= WRITTEN REQUEST =
Select every line holding the word "False" and copy it.
····················
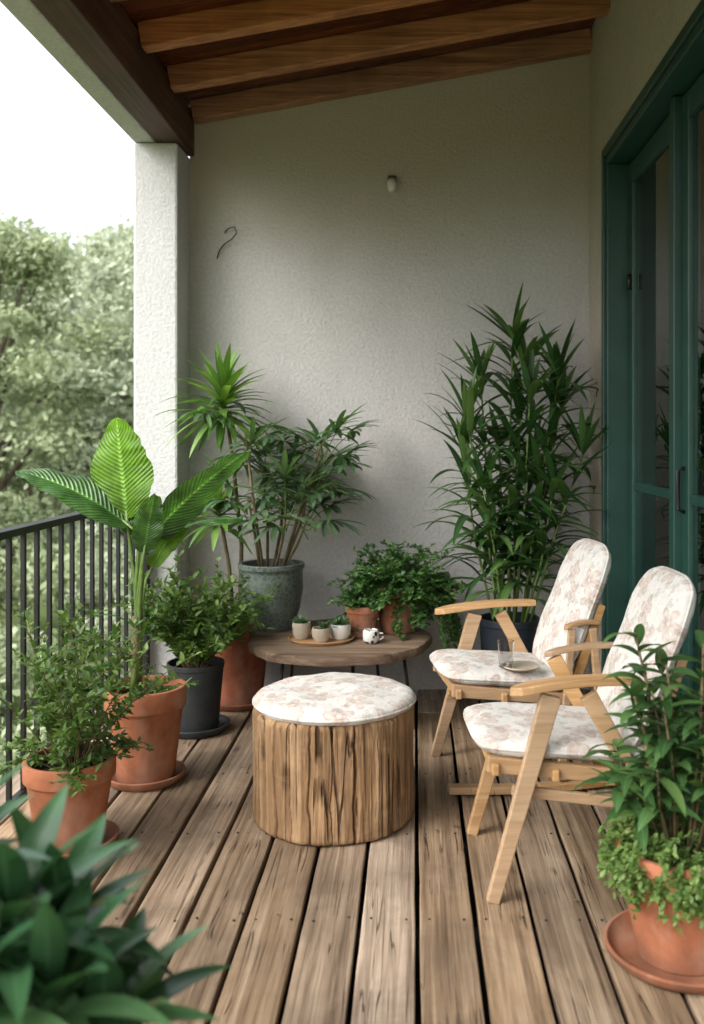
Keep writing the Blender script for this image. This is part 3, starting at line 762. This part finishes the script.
for x,y,s in ((-3.4,8.3,.8),(-6.3,12.3,1.1),(-8.3,11.,1.2),(-5.1,14,1.2),(-7,8,1.)):
    o=bpy.data.objects.new('garden_shrub',sh.data); sc.collection.objects.link(o); o.location=(x,y,-3.2); o.scale=(s,s,s); o.rotation_euler=(0,0,x*3)
rng=np.random.RandomState(5); b=MB(); nl=36000; ncl=380
az=rng.uniform(math.radians(60),math.radians(300),ncl); dist=rng.uniform(38,60,ncl); hh=rng.rand(ncl)*10.0
C=np.stack([np.cos(az)*dist,np.sin(az)*dist,-3+hh],1); k=rng.randint(0,ncl,nl); dd=rng.normal(size=(nl,3)); dd/=np.linalg.norm(dd,axis=1)[:,None]
cen=C[k]+dd*(rng.rand(nl)**.4*2.6)[:,None]*np.array([1.2,1.2,.8]); u=rng.normal(size=(nl,3)); u/=np.linalg.norm(u,axis=1)[:,None]; w=np.cross(u,dd+np.array([0,0,.4])); w/=np.linalg.norm(w,axis=1)[:,None]
s=(.42*(.6+.8*rng.rand(nl)))[:,None]; vs=np.stack([cen-u*s,cen-w*s*.6,cen+u*s,cen+w*s*.6],1).reshape(-1,3)
b.v=[tuple(x) for x in vs.tolist()]; b.uv=[(.5,.5)]*len(vs); b.f=[[4*i,4*i+1,4*i+2,4*i+3] for i in range(nl)]; b.m=[0]*nl
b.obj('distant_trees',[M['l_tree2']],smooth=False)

# ------------------------------------------------------------------ light
w=bpy.data.worlds.new('World'); sc.world=w; w.use_nodes=True; nt=w.node_tree; nt.nodes.clear()
out=nt.nodes.new('ShaderNodeOutputWorld'); bg=nt.nodes.new('ShaderNodeBackground'); sky=nt.nodes.new('ShaderNodeTexSky')
sky.sky_type='NISHITA'; sky.sun_disc=False; el,rot=42,232
sky.sun_elevation=math.radians(el); sky.sun_rotation=math.radians(rot); sky.air_density=1.0; sky.dust_density=4; sky.ozone_density=1
hs=nt.nodes.new('ShaderNodeHueSaturation'); hs.inputs['Saturation'].default_value=.25; hs.inputs['Value'].default_value=3.4
nt.links.new(sky.outputs[0],hs.inputs['Color']); nt.links.new(hs.outputs[0],bg.inputs[0]); bg.inputs[1].default_value=.15; nt.links.new(bg.outputs[0],out.inputs[0])
sl_=bpy.data.lights.new('sun','SUN'); sl_.energy=.8; sl_.angle=math.radians(50); sl_.color=(1,.98,.95)
so=bpy.data.objects.new('sun',sl_); sc.collection.objects.link(so)
a=math.radians(rot); dv=V((math.sin(a)*math.cos(math.radians(el)),math.cos(a)*math.cos(math.radians(el)),math.sin(math.radians(el))))
so.rotation_euler=dv.to_track_quat('Z','Y').to_euler(); so.location=dv*20

# ------------------------------------------------------------------ camera
cd=bpy.data.cameras.new('camera'); cam=bpy.data.objects.new('camera',cd); sc.collection.objects.link(cam)
cam.location=(0,0,1.3); cam.rotation_euler=(math.radians(90),0,0)
cd.sensor_width=36; cd.lens=950/1024*36; cd.shift_x=-63/1024; cd.shift_y=-77/1024; cd.clip_end=800; cd.clip_start=.05
cd.dof.use_dof=True; cd.dof.focus_distance=3.5; cd.dof.aperture_fstop=2.4
sc.camera=cam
····················
= EXERCISE SOLUTION =
b.obj('distant_trees',[M['l_tree2']],smooth=False)
sky.sky_type='NISHITA'; sky.sun_disc=False; el,rot=42,232